What is required: Take the lines from the beginning of the material through the line containing "tag(new_obj('broken_rim', bm, 'ring', rg), kind='stuff')" and retype them exactly, leaving the pictures out.

_ _ _

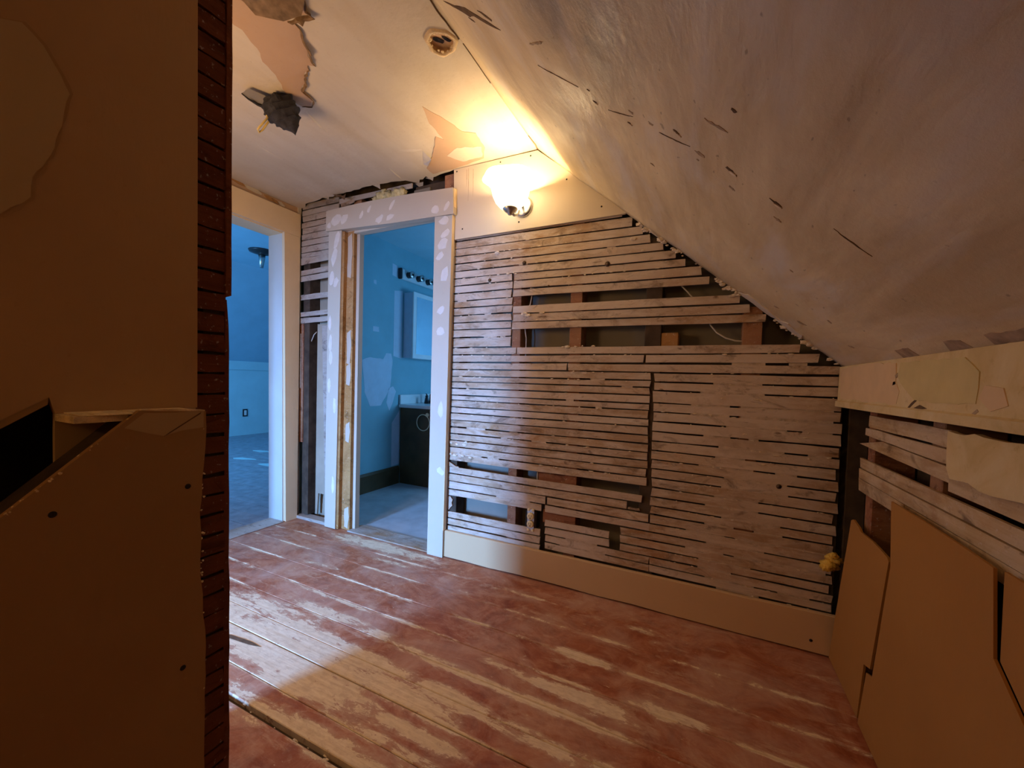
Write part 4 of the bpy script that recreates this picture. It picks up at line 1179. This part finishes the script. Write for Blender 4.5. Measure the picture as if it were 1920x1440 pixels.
# ---- old ceiling box opening
rg = empty('ceiling_box')
tag(rg, 'round broken lamp opening in the plaster beside the slope fold', 'ceiling box')
def wobr(an, h):
    return 1 + 0.06 * math.sin(3 * an + 1) + 0.04 * math.sin(7 * an)
lathe('ring', [(0.044, 0.004), (0.041, -0.002), (0.046, -0.007), (0.054, -0.005), (0.058, 0.0003)], (HC[0], HC[1], HZ), 'ring', rg, 'z', 28, True, wobr)
bm = b_lathe(bmesh.new(), [(0.046, 0.0), (0.046, 0.014), (0.0005, 0.014)], (HC[0], HC[1], HZ + 0.001), 'z', 20, True)
new_obj('box_shell', bm, 'box_inside', rg)
for q, (dx, dy, a, b, an) in enumerate(((-0.014, 0.000, .020, .010, 0.9), (0.016, 0.010, .018, .006, 1.1))):
    z = HZ + (0.0125 if q < 2 else -0.0078)
    prism('dark_hole', 'z', blob_pts(HC[0] + dx, HC[1] + dy, a, b, an, 10, 0.2, 800 + q), z, z + 0.002, 'black', rg)
bm = bmesh.new()
for q in range(26):
    an = rnd.uniform(0, 2 * PI)
    r = rnd.uniform(0.034, 0.05)
    b_blob(bm, (HC[0] + r * math.cos(an), HC[1] + r * math.sin(an), HZ - 0.002), rnd.uniform(0.003, 0.007), q, 0.6, 1, (1, 1, 0.6))
tag(new_obj('broken_rim', bm, 'ring', rg), kind='stuff')

# ---- hanging bundle with the yellow wire
nb = empty('wire_bundle')
tag(nb, 'charcoal bundle of folded felt and yellow wire hanging from the ceiling', 'bundle')
bm = bmesh.new()
a, b = Vector((-1.69, 1.115, 2.212)), Vector((-1.625, 1.155, 2.075))
dirv = (b - a).normalized()
s1 = dirv.cross(Vector((0, 1, 0))).normalized(); s2 = s1.cross(dirv)
prev = None
NR, NS = 48, 32
for i in range(NR + 1):
    k = i / NR
    fold = 1 + 0.24 * (1 - abs(math.sin(k * PI * 5.5 + 0.4)) ** 0.5)
    r = 0.060 * (1 - k ** 2.6) ** 0.6 * fold * (0.75 + 0.35 * min(1, k * 4)) + 0.002
    c = a + (b - a) * k
    ring = []
    for j in range(NS):
        an = 2 * PI * j / NS
        rr = r * (1 + 0.16 * mnoise.noise(Vector((math.cos(an) * 2, math.sin(an) * 2, k * 5))) + 0.07 * math.sin(an * 5 + k * 6))
        ring.append(bm.verts.new(c + (s1 * math.cos(an) + s2 * math.sin(an) * 0.8) * rr + dirv * (0.020 * math.sin(an + 2.2))))
    if prev:
        for j in range(NS):
            bm.faces.new((prev[j], prev[(j + 1) % NS], ring[(j + 1) % NS], ring[j]))
    prev = ring
bm.faces.new(prev)
new_obj('felt_roll', bm, 'nest', nb)
tube('wire_loop', [(-1.715, 1.125, 2.17), (-1.715, 1.11, 2.14), (-1.725, 1.095, 2.11), (-1.745, 1.085, 2.085), (-1.752, 1.082, 2.074), (-1.760, 1.092, 2.070), (-1.752, 1.102, 2.082), (-1.735, 1.108, 2.105), (-1.715, 1.118, 2.135), (-1.705, 1.128, 2.165)], 0.0042, 'yellow', nb)
tube('wire_stub', [(-1.70, 1.12, 2.18), (-1.705, 1.10, 2.15), (-1.715, 1.095, 2.125)], 0.004, 'yellow', nb)
bm = bmesh.new()
for v in ((-1.770, 1.025, 2.195), (-1.722, 1.028, 2.200), (-1.690, 1.090, 2.196), (-1.705, 1.118, 2.188), (-1.745, 1.112, 2.185), (-1.762, 1.07, 2.190)):
    bm.verts.new(v)
bm.verts.ensure_lookup_table()
bm.faces.new(list(bm.verts))
bmesh.ops.solidify(bm, geom=list(bm.faces), thickness=0.003)
new_obj('paper_flap', bm, 'flapgrey', nb)
curlbm = b_tube(bmesh.new(), [(-1.770, 1.025, 2.193), (-1.766, 1.05, 2.186), (-1.758, 1.085, 2.182), (-1.742, 1.113, 2.180), (-1.715, 1.125, 2.182)], [0.002, 0.004, 0.006, 0.007, 0.008], 7)
new_obj('rolled_edge', curlbm, 'nest', nb, True)

# ---- insulation
ib = empty('insulation_clump')
tag(ib, 'pale yellow insulation clump stuffed above the bathroom door head', 'insulation')
bm = bmesh.new()
for q, (x, z, r) in enumerate(((-1.91, 2.150, .030), (-1.86, 2.165, .040), (-1.81, 2.160, .038), (-1.74, 2.155, .040), (-1.70, 2.160, .036), (-1.84, 2.190, .022), (-1.77, 2.135, .03))):
    b_blob(bm, (x, 1.925, z), r, q, 0.6, 3, (1, 0.6, 0.8), 2.5)
new_obj('fibre_wad', bm, 'insul', ib, True)
ib2 = empty('foam_tuft')
tag(ib2, 'small yellow foam tuft poking out in the knee wall corner', 'foam')
bm = bmesh.new()
for q, (x, yv, z, r) in enumerate(((0.452, 1.885, 0.362, .022), (0.440, 1.885, 0.352, .014), (0.466, 1.89, 0.385, .020), (0.462, 1.88, 0.405, .012))):
    b_blob(bm, (x, yv, z), r, q, 0.6, 3, (1.2, 0.8, 0.9), 2.5)
new_obj('foam_wad', bm, 'tuft', ib2, True)

# ---- outlet in the lath wall
oo = empty('electrical_outlet')
tag(oo, 'ivory double outlet without cover in the torn lath wall', 'outlet')
box('metal_box', -0.825, -0.762, 1.928, 1.98, 0.256, 0.352, 'black', oo, 0.003)
box('yoke', -0.812, -0.772, 1.9225, 1.9275, 0.250, 0.362, 'metal', oo, 0.001)
for zc in (0.325, 0.284):
    f = lathe('receptacle_face', [(0.019, 0.0), (0.019, -0.006), (0.017, -0.008), (0.001, -0.008)], (-0.792, 1.9225, zc), 'ivory', oo, 'y', 20)
    for dx in (-0.006, 0.006):
        box('slot', -0.792 + dx - 0.001, -0.792 + dx + 0.001, 1.9138, 1.9150, zc - 0.001, zc + 0.008, 'black', f)
    lathe('ground_hole', [(0.003, 0.0), (0.003, -0.001)], (-0.792, 1.9150, zc - 0.008), 'black', f, 'y', 10)
lathe('screw', [(0.004, 0.0), (0.003, -0.002)], (-0.792, 1.9225, 0.3045), 'metal', oo, 'y', 10)
for zc in (0.252, 0.358):
    for dx in (-0.012, 0.012):
        lathe('mounting_ear', [(0.008, 0.0), (0.008, -0.003), (0.006, -0.004)], (-0.792 + dx, 1.9245, zc), 'ivory', oo, 'y', 12)

# ---- cables inside the wall
for lab, pts in (('thin white cable rising behind the laths past both upper openings', [(-0.865, 1.965, 1.15), (-0.862, 1.962, 1.21), (-0.860, 1.958, 1.26), (-0.868, 1.955, 1.31), (-0.858, 1.958, 1.40), (-0.842, 1.958, 1.44), (-0.832, 1.96, 1.50), (-0.83, 1.965, 1.56)]),
                 ('white cable curving down behind the second long opening', [(0.0, 1.965, 1.34), (0.015, 1.96, 1.295), (0.04, 1.956, 1.262), (0.075, 1.954, 1.238), (0.11, 1.954, 1.226), (0.15, 1.958, 1.222), (0.20, 1.975, 1.22)]),
                 ('thin cable slanting across the uppermost opening by the slope', [(-0.13, 1.965, 1.50), (-0.103, 1.96, 1.470), (-0.085, 1.958, 1.45), (-0.065, 1.96, 1.425), (-0.05, 1.97, 1.40)]),
                 ('white cable dropping behind the lower opening toward the ivory outlet', [(-0.772, 1.962, 0.62), (-0.770, 1.950, 0.56), (-0.768, 1.942, 0.53), (-0.769, 1.944, 0.50), (-0.775, 1.955, 0.42), (-0.785, 1.965, 0.34)])):
    tag(tube('electrical_cable', pts, 0.0034, 'cable'), lab, 'cable', 'cables inside the lath wall')
tag(tube('electrical_cable', [(-2.50, 1.972, 1.345), (-2.515, 1.962, 1.325), (-2.53, 1.958, 1.29), (-2.55, 1.956, 1.25), (-2.565, 1.956, 1.235)], 0.003, 'cable'), 'short bent cable end in the open cavity between the doorways', 'cable', 'cables inside the lath wall')

# ---- board sheets on the knee wall
shA = prism('fibreboard_sheet', 'x', ragged([(1.900, 0.003), (1.847, 0.203), (1.800, 0.362), (1.735, 0.585), (1.715, 0.594), (1.66, 0.585), (1.637, 0.576), (1.54, 0.580), (1.434, 0.574)], 0.002, 0.05, 14) + [(1.422, 0.566), (1.508, 0.212), (1.556, 0.196), (1.588, 0.003)], 0.4675, 0.4735, 'kraft')
tag(shA, 'narrow brown board sheet with torn top beside the baseboard end', 'board', 'brown boards nailed over the knee wall')
shB = prism('fibreboard_sheet', 'x', [(1.416, 0.733), (1.398, 0.562), (1.477, 0.207), (1.520, 0.192), (1.566, 0.003), (0.60, 0.003), (0.60, 0.30), (0.976, 0.575), (0.991, 0.727), (1.069, 0.730), (1.222, 0.733)], 0.4635, 0.4685, 'kraft')
tag(shB, 'large brown board sheet covering the middle of the knee wall', 'board', 'brown boards nailed over the knee wall')
shC = prism('fibreboard_sheet', 'x', [(0.974, 0.729), (0.9705, 0.575), (0.598, 0.30), (0.598, 0.003), (-1.65, 0.003), (-1.65, 0.735)], 0.4692, 0.4740, 'kraft')
tag(shC, 'brown board sheet past the open wedge slit of the large board', 'board', 'brown boards nailed over the knee wall')

# ---- bathroom things
van = empty('vanity_cabinet')
tag(van, 'dark brown vanity cabinet with a white sink top', 'vanity')
box('side_panel', -2.662, -2.15, 3.05, 3.068, 0.0, 0.742, 'vanity', van, 0.002)
box('carcass', -2.662, -2.155, 3.069, 4.0, 0.09, 0.742, 'vanity', van, 0.002)
for y0 in (3.08, 3.54):
    dd = box('door', -2.1545, -2.135, y0, y0 + 0.44, 0.12, 0.72, 'vanity', van, 0.004)
    box('knob', -2.1345, -2.115, y0 + 0.05, y0 + 0.07, 0.6, 0.62, 'darkmetal', dd, 0.004)
ct = box('countertop', -2.672, -2.12, 3.03, 4.02, 0.744, 0.776, 'white', van, 0.006)
box('backsplash', -2.674, -2.655, 3.04, 4.02, 0.7765, 0.868, 'white', ct, 0.004)
lathe('basin_rim', [(0.15, 0.0), (0.145, 0.006), (0.135, 0.005), (0.12, -0.004)], (-2.33, 3.5, 0.7765), 'white', ct, 'z', 28, True)
fa = empty('basin_faucet')
tag(fa, 'dark two-handle faucet on the white sink top', 'faucet')
box('deck_plate', -2.575, -2.525, 3.30, 3.46, 0.7765, 0.790, 'darkmetal', fa, 0.004)
for yv in (3.315, 3.445):
    h = lathe('handle', [(0.026, 0.0), (0.020, 0.03), (0.014, 0.055), (0.018, 0.065), (0.008, 0.072)], (-2.55, yv, 0.790), 'darkmetal', fa, 'z', 14)
    tube('lever', [(-2.55, yv, 0.855), (-2.53, yv - 0.03, 0.872), (-2.52, yv - 0.055, 0.878)], [0.007, 0.006, 0.005], 'darkmetal', h)
tube('spout', [(-2.55, 3.38, 0.790), (-2.55, 3.38, 0.86), (-2.52, 3.38, 0.895), (-2.46, 3.38, 0.895), (-2.43, 3.38, 0.87)], [0.016, 0.014, 0.013, 0.012, 0.011], 'darkmetal', fa, 12)
tr = empty('towel_ring')
tag(tr, 'pale towel ring hung on the dark end of the vanity', 'towel ring')
ringpts = [(-2.375 + 0.074 * math.cos(2 * PI * a / 28), 3.036, 0.615 + 0.076 * math.sin(2 * PI * a / 28)) for a in range(29)]
new_obj('ring', b_tube(bmesh.new(), ringpts, 0.0042, 8, False), 'ivory', tr, True)
lathe('mount', [(0.02, 0.0), (0.02, -0.006), (0.010, -0.012), (0.007, -0.018)], (-2.335, 3.049, 0.688), 'ivory', tr, 'y', 14)
mc = empty('mirror_cabinet')
tag(mc, 'white framed mirror cabinet over the vanity on the aqua wall', 'cabinet')
box('carcass', -2.679, -2.572, 3.09, 3.74, 1.232, 1.866, 'bathpatch', mc, 0.003)
fr = box('door_frame', -2.571, -2.553, 3.085, 3.745, 1.225, 1.872, 'white', mc, 0.004)
box('mirror', -2.5535, -2.5505, 3.13, 3.70, 1.270, 1.827, 'mirror', fr)
vl = empty('vanity_light')
tag(vl, 'row of dark bulb sockets on a bar over the mirror cabinet', 'light bar')
box('back_bar', -2.679, -2.640, 3.02, 3.80, 1.985, 2.085, 'white', vl, 0.01)
box('end_cap', -2.679, -2.638, 3.0, 3.02, 1.983, 2.087, 'darkmetal', vl, 0.006)
for q in range(5):
    s = lathe('socket', [(0.030, 0.0), (0.030, 0.05), (0.026, 0.058), (0.012, 0.060)], (-2.6395, 3.10 + q * 0.15, 2.035), 'darkmetal', vl, 'x', 16)
    lathe('socket_ring', [(0.033, 0.050), (0.034, 0.056), (0.031, 0.060)], (-2.6395, 3.10 + q * 0.15, 2.035), 'metal', s, 'x', 16)

# ---- bedroom things
bo = empty('bedroom_outlet')
tag(bo, 'small dark rimmed outlet mounted low on the pale blue bedroom wall', 'outlet')
box('box_rim', -6.949, -6.940, 4.065, 4.145, 0.315, 0.44, 'darkmetal', bo, 0.002)
box('receptacle', -6.9395, -6.934, 4.085, 4.125, 0.335, 0.42, 'white', bo, 0.004)
cf = empty('ceiling_hook')
tag(cf, 'dark bracket stub hanging from the blue bedroom ceiling', 'bracket')
lathe('flange', [(0.15, 0.0), (0.14, -0.02), (0.04, -0.05)], (-5.05, 3.18, 2.579), 'darkmetal', cf, 'z', 16)
tube('stem', [(-5.05, 3.18, 2.54), (-5.05, 3.18, 2.46), (-5.04, 3.17, 2.37)], [0.042, 0.034, 0.022], 'metal', cf)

_ _ _

Exercise output:
Write part 4 of the bpy script that recreates this picture. It picks up at line 1179. This part finishes the script. Write for Blender 4.5. Measure the picture as if it were 1920x1440 pixels.
# ---- old ceiling box opening
rg = empty('ceiling_box')
tag(rg, 'round broken lamp opening in the plaster beside the slope fold', 'ceiling box')
def wobr(an, h):
    return 1 + 0.06 * math.sin(3 * an + 1) + 0.04 * math.sin(7 * an)
lathe('ring', [(0.044, 0.004), (0.041, -0.002), (0.046, -0.007), (0.054, -0.005), (0.058, 0.0003)], (HC[0], HC[1], HZ), 'ring', rg, 'z', 28, True, wobr)
bm = b_lathe(bmesh.new(), [(0.046, 0.0), (0.046, 0.014), (0.0005, 0.014)], (HC[0], HC[1], HZ + 0.001), 'z', 20, True)
new_obj('box_shell', bm, 'box_inside', rg)
for q, (dx, dy, a, b, an) in enumerate(((-0.014, 0.000, .020, .010, 0.9), (0.016, 0.010, .018, .006, 1.1))):
    z = HZ + (0.0125 if q < 2 else -0.0078)
    prism('dark_hole', 'z', blob_pts(HC[0] + dx, HC[1] + dy, a, b, an, 10, 0.2, 800 + q), z, z + 0.002, 'black', rg)
bm = bmesh.new()
for q in range(26):
    an = rnd.uniform(0, 2 * PI)
    r = rnd.uniform(0.034, 0.05)
    b_blob(bm, (HC[0] + r * math.cos(an), HC[1] + r * math.sin(an), HZ - 0.002), rnd.uniform(0.003, 0.007), q, 0.6, 1, (1, 1, 0.6))
tag(new_obj('broken_rim', bm, 'ring', rg), kind='stuff')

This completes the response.